**EXERCISE**. Retype the listing that follows, exactly as written.

**RECORDS SHOWN**.
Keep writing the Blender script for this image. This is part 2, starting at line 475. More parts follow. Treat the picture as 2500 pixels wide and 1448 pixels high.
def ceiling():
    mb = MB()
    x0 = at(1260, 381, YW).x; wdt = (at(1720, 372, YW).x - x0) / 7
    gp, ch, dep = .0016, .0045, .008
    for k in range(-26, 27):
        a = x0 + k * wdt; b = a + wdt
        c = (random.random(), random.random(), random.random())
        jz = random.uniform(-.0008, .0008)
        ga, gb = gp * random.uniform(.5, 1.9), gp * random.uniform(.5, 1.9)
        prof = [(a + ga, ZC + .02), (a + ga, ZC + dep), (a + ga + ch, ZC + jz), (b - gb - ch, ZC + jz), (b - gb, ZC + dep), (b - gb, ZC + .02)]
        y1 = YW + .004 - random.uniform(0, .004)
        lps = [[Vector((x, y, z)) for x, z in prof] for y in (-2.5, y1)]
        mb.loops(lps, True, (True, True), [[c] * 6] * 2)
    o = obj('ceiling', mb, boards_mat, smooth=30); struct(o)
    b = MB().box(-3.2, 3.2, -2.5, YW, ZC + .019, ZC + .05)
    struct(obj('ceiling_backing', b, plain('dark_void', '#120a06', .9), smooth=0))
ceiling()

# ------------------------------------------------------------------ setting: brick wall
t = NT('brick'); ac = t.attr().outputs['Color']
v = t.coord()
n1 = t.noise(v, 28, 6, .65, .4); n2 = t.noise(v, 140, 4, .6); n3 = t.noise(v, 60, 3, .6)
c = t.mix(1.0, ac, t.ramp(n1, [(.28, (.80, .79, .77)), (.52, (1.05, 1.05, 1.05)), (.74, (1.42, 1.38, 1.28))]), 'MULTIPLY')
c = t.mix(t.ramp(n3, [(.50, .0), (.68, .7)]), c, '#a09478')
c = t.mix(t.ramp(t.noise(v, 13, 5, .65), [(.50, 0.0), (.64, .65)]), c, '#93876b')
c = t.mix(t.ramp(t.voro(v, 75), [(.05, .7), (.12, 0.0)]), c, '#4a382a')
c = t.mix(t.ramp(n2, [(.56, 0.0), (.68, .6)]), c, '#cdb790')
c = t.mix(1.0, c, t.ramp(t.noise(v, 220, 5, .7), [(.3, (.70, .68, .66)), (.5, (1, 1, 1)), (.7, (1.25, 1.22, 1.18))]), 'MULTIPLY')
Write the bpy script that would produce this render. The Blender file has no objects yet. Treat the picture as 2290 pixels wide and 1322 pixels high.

**SOLUTION TO THE EXERCISE**.
Keep writing the Blender script for this image. This is part 2, starting at line 475. More parts follow. Treat the picture as 2500 pixels wide and 1448 pixels high.
def ceiling():
    mb = MB()
    x0 = at(1260, 381, YW).x; wdt = (at(1720, 372, YW).x - x0) / 7
    gp, ch, dep = .0016, .0045, .008
    for k in range(-26, 27):
        a = x0 + k * wdt; b = a + wdt
        c = (random.random(), random.random(), random.random())
        jz = random.uniform(-.0008, .0008)
        ga, gb = gp * random.uniform(.5, 1.9), gp * random.uniform(.5, 1.9)
        prof = [(a + ga, ZC + .02), (a + ga, ZC + dep), (a + ga + ch, ZC + jz), (b - gb - ch, ZC + jz), (b - gb, ZC + dep), (b - gb, ZC + .02)]
        y1 = YW + .004 - random.uniform(0, .004)
        lps = [[Vector((x, y, z)) for x, z in prof] for y in (-2.5, y1)]
        mb.loops(lps, True, (True, True), [[c] * 6] * 2)
    o = obj('ceiling', mb, boards_mat, smooth=30); struct(o)
    b = MB().box(-3.2, 3.2, -2.5, YW, ZC + .019, ZC + .05)
    struct(obj('ceiling_backing', b, plain('dark_void', '#120a06', .9), smooth=0))
ceiling()

# ------------------------------------------------------------------ setting: brick wall
t = NT('brick'); ac = t.attr().outputs['Color']
v = t.coord()
n1 = t.noise(v, 28, 6, .65, .4); n2 = t.noise(v, 140, 4, .6); n3 = t.noise(v, 60, 3, .6)
c = t.mix(1.0, ac, t.ramp(n1, [(.28, (.80, .79, .77)), (.52, (1.05, 1.05, 1.05)), (.74, (1.42, 1.38, 1.28))]), 'MULTIPLY')
c = t.mix(t.ramp(n3, [(.50, .0), (.68, .7)]), c, '#a09478')
c = t.mix(t.ramp(t.noise(v, 13, 5, .65), [(.50, 0.0), (.64, .65)]), c, '#93876b')
c = t.mix(t.ramp(t.voro(v, 75), [(.05, .7), (.12, 0.0)]), c, '#4a382a')
c = t.mix(t.ramp(n2, [(.56, 0.0), (.68, .6)]), c, '#cdb790')
c = t.mix(1.0, c, t.ramp(t.noise(v, 220, 5, .7), [(.3, (.70, .68, .66)), (.5, (1, 1, 1)), (.7, (1.25, 1.22, 1.18))]), 'MULTIPLY')
Write the bpy script that would produce this render. The Blender file has no objects yet. Treat the picture as 2290 pixels wide and 1322 pixels high.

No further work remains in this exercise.